Here is the title of my review.5
Trici Venola is brilliant. That really says it all, but I guess I oughtta say something about what makes me feel that way about her.

Her drawings of Istanbul make the city -- its buildings, landscapes, people, animals, and indeed the energy -- come to life in vividly and provocatively in a way that photos never could. I have never been to Istanbul but after seeing this book, I feel in a way that I know the City intimately.

This is a book that you cannot -- will not -- pick up and flip through. You may TRY to, but once you open it and begin looking at the images, they will enchant and beguile you. You will be unable to resist savoring -- for a very long time -- each image as it presents itself before you.

I have my copy on my coffee table. I love watching guests pick it up, "Oh what's this..." and, with nonchalant curiosity, open it. Then watching their pace slow down and their attention focus. Before you know it, they are curled up in a chair engrossed in the book with beautiful, rapt expressions of sheer awe on their faces.

I could go on and on and on I guess, but it's really kinda pointless. Just get the book and see for yourself.

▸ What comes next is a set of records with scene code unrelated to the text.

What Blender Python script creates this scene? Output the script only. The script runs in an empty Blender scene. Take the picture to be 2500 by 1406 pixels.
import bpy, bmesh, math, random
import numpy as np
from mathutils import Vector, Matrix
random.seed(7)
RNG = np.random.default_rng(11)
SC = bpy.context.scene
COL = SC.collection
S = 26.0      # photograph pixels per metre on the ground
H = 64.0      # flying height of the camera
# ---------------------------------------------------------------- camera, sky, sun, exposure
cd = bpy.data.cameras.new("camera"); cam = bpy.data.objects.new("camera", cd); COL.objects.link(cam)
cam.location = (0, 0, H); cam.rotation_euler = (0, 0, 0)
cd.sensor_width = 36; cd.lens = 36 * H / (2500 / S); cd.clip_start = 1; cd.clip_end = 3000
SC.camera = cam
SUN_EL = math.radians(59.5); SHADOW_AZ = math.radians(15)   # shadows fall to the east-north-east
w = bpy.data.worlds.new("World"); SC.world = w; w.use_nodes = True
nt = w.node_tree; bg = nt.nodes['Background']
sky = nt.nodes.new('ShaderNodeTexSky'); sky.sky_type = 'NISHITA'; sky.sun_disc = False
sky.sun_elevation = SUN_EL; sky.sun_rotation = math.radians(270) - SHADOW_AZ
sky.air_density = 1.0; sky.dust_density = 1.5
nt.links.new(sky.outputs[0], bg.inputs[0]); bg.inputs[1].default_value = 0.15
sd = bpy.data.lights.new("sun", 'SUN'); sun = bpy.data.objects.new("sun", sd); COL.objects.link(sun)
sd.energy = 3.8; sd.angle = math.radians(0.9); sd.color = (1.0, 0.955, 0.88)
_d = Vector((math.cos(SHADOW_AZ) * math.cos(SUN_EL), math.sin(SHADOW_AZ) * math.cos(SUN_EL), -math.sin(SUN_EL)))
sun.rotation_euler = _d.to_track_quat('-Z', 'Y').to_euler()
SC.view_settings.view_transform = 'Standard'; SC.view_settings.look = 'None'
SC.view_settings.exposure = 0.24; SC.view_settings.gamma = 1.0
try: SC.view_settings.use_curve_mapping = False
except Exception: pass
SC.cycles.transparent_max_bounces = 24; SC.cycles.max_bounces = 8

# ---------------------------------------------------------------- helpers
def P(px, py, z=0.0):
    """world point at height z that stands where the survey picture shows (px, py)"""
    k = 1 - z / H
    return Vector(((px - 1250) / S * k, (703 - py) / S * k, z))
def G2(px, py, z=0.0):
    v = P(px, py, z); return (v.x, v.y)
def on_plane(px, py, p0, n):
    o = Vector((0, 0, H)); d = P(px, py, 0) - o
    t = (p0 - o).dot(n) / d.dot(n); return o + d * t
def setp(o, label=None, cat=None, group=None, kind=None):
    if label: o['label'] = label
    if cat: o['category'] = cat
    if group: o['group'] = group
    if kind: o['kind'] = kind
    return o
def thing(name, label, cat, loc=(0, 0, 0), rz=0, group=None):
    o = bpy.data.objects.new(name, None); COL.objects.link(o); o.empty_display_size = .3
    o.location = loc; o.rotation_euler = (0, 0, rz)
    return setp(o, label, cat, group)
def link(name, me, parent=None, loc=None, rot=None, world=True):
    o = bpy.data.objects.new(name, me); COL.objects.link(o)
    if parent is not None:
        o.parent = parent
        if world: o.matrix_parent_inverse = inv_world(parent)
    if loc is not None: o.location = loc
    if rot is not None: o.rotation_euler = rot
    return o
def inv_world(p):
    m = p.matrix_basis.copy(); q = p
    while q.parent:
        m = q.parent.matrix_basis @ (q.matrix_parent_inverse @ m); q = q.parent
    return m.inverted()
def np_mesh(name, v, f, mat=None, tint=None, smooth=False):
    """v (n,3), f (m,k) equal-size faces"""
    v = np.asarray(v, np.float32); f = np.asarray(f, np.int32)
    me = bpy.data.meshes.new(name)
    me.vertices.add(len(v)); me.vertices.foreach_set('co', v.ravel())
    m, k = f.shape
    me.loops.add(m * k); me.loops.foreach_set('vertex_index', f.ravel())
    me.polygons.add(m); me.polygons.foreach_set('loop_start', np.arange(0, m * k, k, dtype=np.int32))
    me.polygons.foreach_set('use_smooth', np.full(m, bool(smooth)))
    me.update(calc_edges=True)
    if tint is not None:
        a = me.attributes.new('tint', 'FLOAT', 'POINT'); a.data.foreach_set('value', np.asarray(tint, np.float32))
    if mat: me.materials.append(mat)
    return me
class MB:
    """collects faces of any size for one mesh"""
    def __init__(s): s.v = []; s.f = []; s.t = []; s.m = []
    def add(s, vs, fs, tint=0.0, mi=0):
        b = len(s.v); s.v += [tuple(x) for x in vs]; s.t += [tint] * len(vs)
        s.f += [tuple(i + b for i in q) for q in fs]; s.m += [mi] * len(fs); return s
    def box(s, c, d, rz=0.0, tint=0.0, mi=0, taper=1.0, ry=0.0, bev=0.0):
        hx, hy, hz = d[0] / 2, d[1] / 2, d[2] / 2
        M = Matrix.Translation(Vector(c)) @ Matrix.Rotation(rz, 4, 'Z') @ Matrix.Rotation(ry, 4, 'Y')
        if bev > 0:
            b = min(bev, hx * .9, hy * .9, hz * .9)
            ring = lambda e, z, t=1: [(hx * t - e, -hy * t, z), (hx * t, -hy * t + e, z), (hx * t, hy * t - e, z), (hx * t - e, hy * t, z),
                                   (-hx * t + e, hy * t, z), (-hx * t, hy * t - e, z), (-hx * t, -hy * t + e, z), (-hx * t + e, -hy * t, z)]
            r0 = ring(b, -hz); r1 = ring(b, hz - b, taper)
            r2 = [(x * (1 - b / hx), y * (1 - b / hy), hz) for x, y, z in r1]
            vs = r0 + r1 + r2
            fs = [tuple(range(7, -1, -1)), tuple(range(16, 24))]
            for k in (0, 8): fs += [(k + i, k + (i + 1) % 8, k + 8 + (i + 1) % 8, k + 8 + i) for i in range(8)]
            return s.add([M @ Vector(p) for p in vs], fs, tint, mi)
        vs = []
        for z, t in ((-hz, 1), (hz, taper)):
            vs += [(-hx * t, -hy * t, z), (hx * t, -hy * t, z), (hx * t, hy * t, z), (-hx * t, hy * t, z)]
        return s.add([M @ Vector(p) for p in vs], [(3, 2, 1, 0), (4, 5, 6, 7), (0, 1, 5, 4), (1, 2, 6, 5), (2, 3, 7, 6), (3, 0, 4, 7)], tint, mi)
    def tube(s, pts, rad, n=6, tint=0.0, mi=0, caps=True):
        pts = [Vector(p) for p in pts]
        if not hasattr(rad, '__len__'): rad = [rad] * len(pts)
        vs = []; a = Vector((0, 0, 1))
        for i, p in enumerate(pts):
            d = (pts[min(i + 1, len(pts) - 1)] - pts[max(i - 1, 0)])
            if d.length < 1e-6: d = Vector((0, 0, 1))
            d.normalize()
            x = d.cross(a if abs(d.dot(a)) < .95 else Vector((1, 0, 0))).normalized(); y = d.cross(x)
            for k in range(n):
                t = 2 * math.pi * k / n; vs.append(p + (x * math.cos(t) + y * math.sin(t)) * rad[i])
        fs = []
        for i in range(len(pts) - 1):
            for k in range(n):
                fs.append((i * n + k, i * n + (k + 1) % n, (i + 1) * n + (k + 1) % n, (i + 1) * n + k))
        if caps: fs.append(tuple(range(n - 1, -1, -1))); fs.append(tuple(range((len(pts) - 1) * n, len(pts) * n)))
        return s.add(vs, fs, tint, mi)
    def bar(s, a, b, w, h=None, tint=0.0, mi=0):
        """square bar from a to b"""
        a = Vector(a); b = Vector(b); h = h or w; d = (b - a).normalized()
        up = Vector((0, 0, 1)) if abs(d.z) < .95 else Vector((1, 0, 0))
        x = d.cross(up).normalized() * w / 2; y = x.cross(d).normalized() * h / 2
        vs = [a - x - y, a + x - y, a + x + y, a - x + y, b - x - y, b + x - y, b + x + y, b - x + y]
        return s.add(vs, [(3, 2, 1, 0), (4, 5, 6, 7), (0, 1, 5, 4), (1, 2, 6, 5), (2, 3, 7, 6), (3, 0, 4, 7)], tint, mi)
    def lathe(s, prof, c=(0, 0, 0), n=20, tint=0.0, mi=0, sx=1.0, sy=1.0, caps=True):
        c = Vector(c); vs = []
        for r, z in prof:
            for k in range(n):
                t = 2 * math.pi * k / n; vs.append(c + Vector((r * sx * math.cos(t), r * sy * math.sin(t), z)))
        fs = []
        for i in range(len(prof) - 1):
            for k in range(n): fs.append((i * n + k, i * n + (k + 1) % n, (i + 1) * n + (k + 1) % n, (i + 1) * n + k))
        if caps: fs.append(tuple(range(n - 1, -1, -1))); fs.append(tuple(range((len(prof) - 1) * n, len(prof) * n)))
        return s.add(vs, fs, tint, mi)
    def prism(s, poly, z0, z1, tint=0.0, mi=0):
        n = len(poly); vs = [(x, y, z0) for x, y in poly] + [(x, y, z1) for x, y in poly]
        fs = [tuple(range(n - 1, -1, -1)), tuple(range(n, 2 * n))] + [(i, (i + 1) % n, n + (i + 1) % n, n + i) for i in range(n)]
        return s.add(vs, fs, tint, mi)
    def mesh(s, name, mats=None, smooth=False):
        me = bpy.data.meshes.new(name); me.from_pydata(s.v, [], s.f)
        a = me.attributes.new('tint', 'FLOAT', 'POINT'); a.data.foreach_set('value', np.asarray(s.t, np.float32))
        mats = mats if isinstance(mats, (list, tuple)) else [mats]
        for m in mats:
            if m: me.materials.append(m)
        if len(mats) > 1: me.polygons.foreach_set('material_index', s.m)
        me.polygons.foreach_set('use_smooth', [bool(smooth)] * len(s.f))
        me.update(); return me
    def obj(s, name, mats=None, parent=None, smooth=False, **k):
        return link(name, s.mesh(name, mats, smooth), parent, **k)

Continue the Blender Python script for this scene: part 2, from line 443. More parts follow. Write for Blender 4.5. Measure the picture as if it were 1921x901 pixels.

Learning an artists view.5
In "Drawing on Istanbul" it is the first time I have enjoyed learning how the artist felt as she drew those exquiste pictures! It will give me a new way of viewing art. By the way, her style of capturing several pictures at one time, including the very unique personalities of those in the picture(even the cats!)made it a book one could not possibly leave unfinished.
We visited Istanbul a few years back. This book has made us want to return,and see it from a different and a more thorough prospective. Now, thanks to Trici Venola, we can relearn Istanbul's fantastic history.